I'M ABOUT to reveal why most women don't watch as much baseball as men do. It's not because we don't understand the basic flow of the game and the rules that govern it; we certainly do: The Pitcher stands alone on the "mound," from where he is repeatedly insulted by the Catcher, who, emboldened behind the anonymity of a "mask," sends very nasty messages by way of hand signals flashing rudely out of his "groin." Meanwhile the Batter, who is chosen from a "lineup," braces for the moment when the Pitcher can no longer restrain himself from throwing a "fast ball" directly at the Catcher's hand signals. The Batter must try to hit the ball as far as the "stands." Only then may he run around the "bases," symbolically containing the Pitcher's rage inside of a "home run." Then the Manager walks to the mound and escorts the Pitcher to the "dugout," where other team members "spank" him until he sits down.
And it's not because we resent the unresponsiveness of our male partners as their eyes glaze over in extra innings. ("Honey?" "Huh?" "Honey, are you listening?" "Uh-huh." "Do I have your blessing to 'get physical' with my personal trainer, Butch, tonight?" "Huh." "Sign here, please." "Uh-huh.")
No, the reason we don't watch that much baseball is because almost every player spits beaucoup times a minute. Television close-ups, therefore, are guaranteed to be spit-inclusive. To women, who may be viewing 52-inch, high-resolution color screenspurchased in lieu of food by their matesthis experience is equivalent to an actual guy in her living room spitting every few seconds on her actual carpet.
Baseball-player Man, we really have to hand it to him, appears not the least self-conscious over his resemblance to one of those revolting mountain boys in the otherwise delightful musical comedy Deliverance. ("Squeal like a pig! fa, la, la . . .") His habit of kicking dirt around, carrying a club, and scratching himself adds nicely to the effect. In this oblivious vein, Baseball-player Man has no objection whatsoever to those close-up shots of his seed-stuffed face, which looks like ours do in the dentist's chair with 53 plugs of cotton wadded firmly into our cheeks. I must tell you that if a major network walked into my dentist's office and asked me if I minded being filmed there and then for national broadcast, I would without hesitation reply, "Aanh-oh-oo-ee-annh!!" Although, to be fair, if I were also offered a $27 million contract and endless offers of commitment-free rendezvous with unbearably attractive men, I might amend that answer to, "Unh—Hawh!" But that's just me.
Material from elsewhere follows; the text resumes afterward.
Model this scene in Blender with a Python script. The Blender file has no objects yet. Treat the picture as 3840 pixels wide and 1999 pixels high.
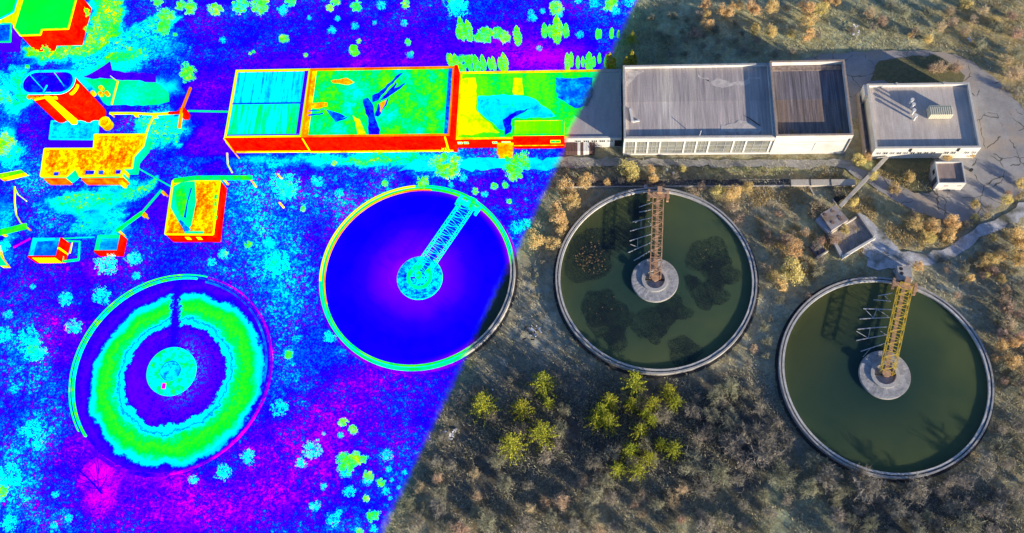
import bpy, math, random
from math import sin, cos, pi, radians, sqrt, hypot, atan2
from mathutils import Vector, Matrix, noise as mnoise
random.seed(11)
R = random.uniform
sc = bpy.context.scene
COL = sc.collection

# ------------------------------------------------------------------ survey of the site
# camera 125 m above the plant; X = along the long hall, Y = away from the viewer, Z up (metres)
F = 3318.0; CX, CY = 1920.0, 999.5; CAMH = 125.0
def _n(v): return v.normalized()
D_ = _n(Vector((280, 1330, F)))
N_ = Vector((300, -8342, F)); N_ = _n(N_ - N_.dot(D_) * D_)
E_ = N_.cross(D_)
if E_.x < 0: E_ = -E_
def G(px, py, z=0.0):
    r = Vector((px - CX, py - CY, F)); t = (CAMH - z) / r.dot(D_)
    return Vector((r.dot(E_) * t, r.dot(N_) * t, z))
def PX(x, y, z=0.0):
    v = E_ * x + N_ * y + D_ * (CAMH - z)
    return CX + F * v.x / v.z, CY + F * v.y / v.z

# ------------------------------------------------------------------ custom properties
def tag(o, label=None, cat=None, group=None, kind=None):
    if label: o['label'] = label
    if cat: o['category'] = cat
    if group: o['group'] = group
    if kind: o['kind'] = kind
    return o
def thing(name, label, cat, loc=(0, 0, 0), rz=0.0, group=None):
    o = bpy.data.objects.new(name, None); COL.objects.link(o)
    o.empty_display_size = 0.3
    o.location = loc; o.rotation_euler = (0, 0, rz)
    return tag(o, label, cat, group)
def copy_tree(o, parent=None):
    c = o.copy(); COL.objects.link(c)
    if parent is not None: c.parent = parent
    for ch in list(o.children): copy_tree(ch, c)
    return c

# ------------------------------------------------------------------ mesh builder
class MB:
    def __init__(s): s.v = []; s.f = []
    def quad(s, a, b, c, d):
        n = len(s.v); s.v += [a, b, c, d]; s.f.append((n, n + 1, n + 2, n + 3))
    def tri(s, a, b, c):
        n = len(s.v); s.v += [a, b, c]; s.f.append((n, n + 1, n + 2))
    def box(s, x0, x1, y0, y1, z0, z1):
        n = len(s.v)
        s.v += [(x0,y0,z0),(x1,y0,z0),(x1,y1,z0),(x0,y1,z0),(x0,y0,z1),(x1,y0,z1),(x1,y1,z1),(x0,y1,z1)]
        s.f += [tuple(n + i for i in q) for q in ((0,3,2,1),(4,5,6,7),(0,1,5,4),(1,2,6,5),(2,3,7,6),(3,0,4,7))]
        return s
    def bar(s, a, b, w, h=None):
        a = Vector(a); b = Vector(b); h = h or w
        d = (b - a)
        if d.length < 1e-6: return s
        d.normalize()
        up = Vector((0, 0, 1)) if abs(d.z) < .95 else Vector((1, 0, 0))
        r = d.cross(up).normalized(); u = r.cross(d)
        n = len(s.v)
        for p in (a, b):
            for i, j in ((-1,-1),(1,-1),(1,1),(-1,1)):
                s.v.append(tuple(p + r * (i * w / 2) + u * (j * h / 2)))
        s.f += [tuple(n + i for i in q) for q in ((0,1,2,3),(7,6,5,4),(0,4,5,1),(1,5,6,2),(2,6,7,3),(3,7,4,0))]
        return s
    def tube(s, a, b, r1, r2=None, k=8, cap=True):
        a = Vector(a); b = Vector(b); r2 = r1 if r2 is None else r2
        d = (b - a).normalized(); up = Vector((0, 0, 1)) if abs(d.z) < .95 else Vector((1, 0, 0))
        r = d.cross(up).normalized(); u = r.cross(d); n = len(s.v)
        for p, q in ((a, r1), (b, r2)):
            for i in range(k):
                t = 2 * pi * i / k; s.v.append(tuple(p + r * (q * cos(t)) + u * (q * sin(t))))
        for i in range(k):
            j = (i + 1) % k; s.f.append((n + i, n + j, n + k + j, n + k + i))
        if cap: s.f.append(tuple(n + i for i in range(k))[::-1]); s.f.append(tuple(n + k + i for i in range(k)))
        return s
    def poly(s, pts, z=None):
        n = len(s.v)
        for p in pts: s.v.append((p[0], p[1], p[2] if z is None else z))
        s.f.append(tuple(range(n, n + len(pts)))); return s
    def prism(s, pts, z0, z1, top=True):
        k = len(pts); n = len(s.v)
        s.v += [(p[0], p[1], z0) for p in pts] + [(p[0], p[1], z1) for p in pts]
        for i in range(k):
            j = (i + 1) % k; s.f.append((n + i, n + j, n + k + j, n + k + i))
        if top: s.f.append(tuple(n + k + i for i in range(k)))
        return s
    def ring(s, r0, r1, z0, z1, k=128, a0=0.0, a1=2 * pi, jit=0.0):
        n = len(s.v); closed = abs(a1 - a0 - 2 * pi) < 1e-4; m = k if closed else k + 1
        for i in range(m):
            t = a0 + (a1 - a0) * i / k; c, q = cos(t), sin(t); dz = R(-jit, jit)
            s.v += [(r0*c, r0*q, z0), (r1*c, r1*q, z0), (r1*c, r1*q, z1+dz), (r0*c, r0*q, z1+dz)]
        for i in range(k):
            a = n + 4 * i; b = n + 4 * ((i + 1) % m)
            for p, q in ((0,1),(1,2),(2,3),(3,0)): s.f.append((a + p, b + p, b + q, a + q))
        if not closed:
            s.f.append((n, n+1, n+2, n+3)); e = n + 4 * k; s.f.append((e+3, e+2, e+1, e))
        return s
    def disc(s, r, z, k=96, z2=None):
        n = len(s.v); s.v.append((0, 0, z if z2 is None else z2))
        for i in range(k): s.v.append((r * cos(2*pi*i/k), r * sin(2*pi*i/k), z))
        for i in range(k): s.f.append((n, n + 1 + i, n + 1 + (i + 1) % k))
        return s
    def mesh(s, name, mat, smooth=False):
        me = bpy.data.meshes.new(name); me.from_pydata([tuple(v) for v in s.v], [], s.f)
        me.materials.append(mat)
        if smooth: me.polygons.foreach_set('use_smooth', [True] * len(me.polygons))
        me.update(); return me
    def build(s, name, mat, parent=None, loc=None, smooth=False):
        o = bpy.data.objects.new(name, s.mesh(name, mat, smooth)); COL.objects.link(o)
        if parent is not None: o.parent = parent
        if loc is not None: o.location = loc
        return o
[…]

For a woman, the sight of Baseball-player Man's cheek stuffed with seed-and-spit compote is like being witness to the prelude of a force of nature. Not exactly forces like the seasons changing or the tides waxing and waning. More like the force of my neighbor's dachshund "Adolf" depositing a fresh doodle at the foot of the same tree each morning. Yes, as surely as the doodles must drop, Baseball-player Man will decide he doesn't want it all in his cheek anymore.
And this state of affairs is actually an improvement. Baseball owners, responding chivalrously to women's distress, years ago ordered players to replace their beloved chewing tobacco with sunflower seeds. And we appreciate it, we really do. Any time you can make spitting less brown we feel that civilization is getting a nudge in the right direction. Of course, you could give civilization a detailed road map with a roll of quarters for the tolls. How? Start by requiring Baseball-player Man, no matter what "position" he plays, to wear a mask, like his team member the Catcher, and like Football-player Man, who is much more rarely spotted spitting. Football-player Man has learned, and something tells me he's learned the hard way, that spitting through a mask is tougher than it looks.